Shortchanging the needy

October 09, 2006

The number of foster children receiving federal assistance has dropped significantly over the last decade, and not because they and the families caring for them don't need the financial help.

Fewer children are getting assistance because they don't qualify under rules adopted by Congress as part of the 1996 welfare reform law. Those rules tied eligibility for federal foster care assistance to whether a child was removed from a family that qualified for public assistance under the old welfare program known as Aid to Families with Dependent Children, or AFDC. As a result, the federal government subsidizes a portion of states' foster care and adoption assistance costs only if the child's family was eligible for AFDC in 1996.

This regulation was proposed as a temporary measure that Congress was to later amend. But it has endured for 10 years, leaving the rules tied to a public assistance program that no longer exists and that are based on outdated and complex income-eligibility requirements. In the meantime, states have had to make up the shortfall using money that could otherwise go to enhancing child protective services and abuse prevention programs that keep more children out of the welfare system in the first place.

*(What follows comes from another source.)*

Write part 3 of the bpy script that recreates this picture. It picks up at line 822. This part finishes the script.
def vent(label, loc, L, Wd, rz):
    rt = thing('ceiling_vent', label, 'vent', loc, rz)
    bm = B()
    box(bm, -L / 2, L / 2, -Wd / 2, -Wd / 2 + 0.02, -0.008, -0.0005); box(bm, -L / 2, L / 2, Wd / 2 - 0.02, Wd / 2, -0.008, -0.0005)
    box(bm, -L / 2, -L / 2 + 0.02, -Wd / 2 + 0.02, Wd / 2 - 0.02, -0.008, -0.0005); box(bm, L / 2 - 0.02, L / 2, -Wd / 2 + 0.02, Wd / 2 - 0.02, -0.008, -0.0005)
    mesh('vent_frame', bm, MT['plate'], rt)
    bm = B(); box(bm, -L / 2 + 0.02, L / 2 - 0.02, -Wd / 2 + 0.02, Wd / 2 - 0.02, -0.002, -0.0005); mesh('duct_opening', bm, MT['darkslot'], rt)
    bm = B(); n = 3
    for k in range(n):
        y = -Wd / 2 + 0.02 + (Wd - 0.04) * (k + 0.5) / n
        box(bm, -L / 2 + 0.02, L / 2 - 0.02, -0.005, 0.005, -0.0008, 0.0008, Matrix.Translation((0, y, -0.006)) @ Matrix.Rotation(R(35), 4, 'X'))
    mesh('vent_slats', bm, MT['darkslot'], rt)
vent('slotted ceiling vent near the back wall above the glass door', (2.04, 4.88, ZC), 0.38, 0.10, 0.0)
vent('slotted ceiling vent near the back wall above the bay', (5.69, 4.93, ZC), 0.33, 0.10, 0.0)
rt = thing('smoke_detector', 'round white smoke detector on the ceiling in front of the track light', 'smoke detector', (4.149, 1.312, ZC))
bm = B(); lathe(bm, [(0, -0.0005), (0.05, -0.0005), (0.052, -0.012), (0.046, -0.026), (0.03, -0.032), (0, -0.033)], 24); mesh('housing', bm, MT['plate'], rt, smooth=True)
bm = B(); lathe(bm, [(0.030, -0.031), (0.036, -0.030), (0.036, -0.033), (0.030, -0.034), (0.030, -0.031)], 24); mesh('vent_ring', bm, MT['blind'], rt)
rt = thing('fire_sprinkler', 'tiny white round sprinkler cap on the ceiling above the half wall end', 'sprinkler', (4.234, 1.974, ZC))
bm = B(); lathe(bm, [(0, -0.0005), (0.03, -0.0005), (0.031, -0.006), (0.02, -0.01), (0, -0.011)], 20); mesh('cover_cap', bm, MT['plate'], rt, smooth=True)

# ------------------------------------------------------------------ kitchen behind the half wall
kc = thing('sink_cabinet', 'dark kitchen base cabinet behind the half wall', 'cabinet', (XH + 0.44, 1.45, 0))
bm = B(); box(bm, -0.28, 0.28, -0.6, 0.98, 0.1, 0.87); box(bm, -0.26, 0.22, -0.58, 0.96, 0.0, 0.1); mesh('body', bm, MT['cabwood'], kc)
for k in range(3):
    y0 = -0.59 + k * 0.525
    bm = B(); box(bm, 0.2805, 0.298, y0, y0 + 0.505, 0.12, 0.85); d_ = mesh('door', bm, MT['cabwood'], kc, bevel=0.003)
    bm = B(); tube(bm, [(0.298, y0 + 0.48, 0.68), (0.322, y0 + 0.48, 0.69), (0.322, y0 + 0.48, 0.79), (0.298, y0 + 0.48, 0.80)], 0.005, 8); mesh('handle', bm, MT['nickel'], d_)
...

Only 52 percent of the nearly 11,000 foster children in Maryland are eligible for federal assistance under the current rule.

Lawmakers have given this issue sporadic lip service instead of simply amending the law. As it stands, the regulation denies assistance to abused and neglected children and those with special needs who would otherwise be entitled to it.

A study by the Child Welfare League of America found that 55 percent of the 559,000 children in foster care nationwide in 1998 were eligible for federal assistance on average each month. By 2004, fewer than half of the 517,000 children in foster care were eligible. Child welfare advocates attribute the decline to the 1996 regulation.

Maryland Rep. Benjamin L. Cardin proposed legislation in 2003 that would have given states the option of using current welfare-eligibility standards, but the measure went nowhere in the Republican-controlled House. A similar measure was reintroduced last year, and it, too, has languished.

That's too bad. Ten years is plenty of time for reflection and review - in fact, it's far too long.